Longtime CSU assistant Jerro departs for Wisconsin

0
501

At roughly 2:45 PM on March 12th, Chris Kielsmeier sat at a press conference in a makeshift media room at the Indiana Farmers Coliseum in Indianapolis. His Cleveland State team had just been thumped by Green Bay in the Horizon League championship game, and the assembled reporters had finally run out of ways to make him restate the same thoughts about how badly the Vikings had been outplayed.

The moderator dutifully jumped in and started to summarize CSU’s otherwise-successful season, with the intent of tying a bow on the 11-minute Q-and-A, and getting Kielsmeier – who surely would have rather been doing just about anything else in that moment – off the stage.

The coach had other ideas.

“I do want to add one more thing,” he interrupted. “I just want to thank our staff. Our staff is incredible. Coach [Frozena Jerro], Coach Shelby [Zoeckler], they’ve been with me every day for the last six years.”

“Coach Fro deserves some head coaching interviews. Coach Fro is ready to be a head coach, I want to put that out there very loud and very clear. So give her an interview, please.”

Kielsmeier didn’t quite get his wish, but he received perhaps the next best thing on Tuesday evening, as Jerro was hired as an assistant coach on Marisa Moseley’s staff at Wisconsin.

“I am thrilled and deeply appreciative to become a part of Coach Moseley’s staff at the University of Wisconsin,” Jerro said in the UW release. “She is a proven champion, and I admire her dedication to advancing our sport, as well as the leadership she offers in guiding the young women we have the privilege to coach.”

“I feel honored to have the chance to contribute my experience, love for the game, and mentorship to further build upon the remarkable strides made by an exceptional staff and committed, talented student-athletes.”

As Kielsmeier noted at that press conference a couple months ago, Jerro’s tenure at CSU was as long as his own, a stretch that includes four 20-win seasons, one 30-win season, five straight trips to the Horizon League semifinals, and a trio of major championships, including the Women’s Basketball Invitational and Horizon League tournaments in 2021 and 2023, respectively, and the HL’s regular season crown in 2023-24. Fifteen Vikings were all-league selections with Jerro on the staff, including Destiny Leo and Colbi Maples, the conference’s two most recent players of the year.
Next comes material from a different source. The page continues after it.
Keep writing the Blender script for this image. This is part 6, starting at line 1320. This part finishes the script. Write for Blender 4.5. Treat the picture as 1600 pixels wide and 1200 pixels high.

Jerro has 30 years of coaching experience in all, including a seven-year stretch at UIC (then a Horizon League member, of course) just prior to her time in Northeast Ohio. She has also been at NJIT, UNLV and Houston, with her only head coaching role to date coming at Cal State Northridge around the turn of the century. In four years at the helm of the Matadors, Jerro produced the school’s first NCAA Tournament appearance, in 1998-99, while also claiming Big Sky coach of the year honors that season.

Her departure leaves a massive hole in a Cleveland State staff that’s had to deal with five of them over the last four offseasons – though, in each case, the hole was created by a coach departing for a higher-profile job. That’s a remarkable rarity at any school, let alone one that had an infamous reputation for failing to turn out coaches with job mobility for a long time. That has plainly reversed on Kielsmeier’s watch.

In 2020-21, his three coaches were Jerro, Katelin Oney and Desma Thomas Bateast. Oney, who was also a grad assistant with Kielsmeier at Wayne State College before becoming a part of his initial CSU staff, departed for an assistant coach position at Northern Iowa following the Vikings’ 2021 WBI title.

She was replaced by Bob Dunn, forming a trio that would stay together for the next two seasons, including CSU’s third-ever NCAA Tournament appearance in 2023. Then, last June, Dunn and Thomas Bateast both left for ACC assistant coach jobs, at Miami and Florida State, respectively. Their replacements were Zoeckler, who had gradually risen through the program since her time as a Cleveland State undergraduate and was promoted from the Director of Basketball Operations role, and former Akron head coach Melissa Jackson.

Jackson’s stay was a brief one, as she became Youngstown State’s head coach back in March, and the Vikings filled that vacancy with Merrimack assistant Emily Taylor two weeks ago.

Now with Jerro headed to the Big Ten (and a reunion with 2023-24 Horizon League Freshman of the Year Carter McCray, who recently transferred from Northern Kentucky to Wisconsin), Kielsmeier will have to open his elevator doors one more time this summer.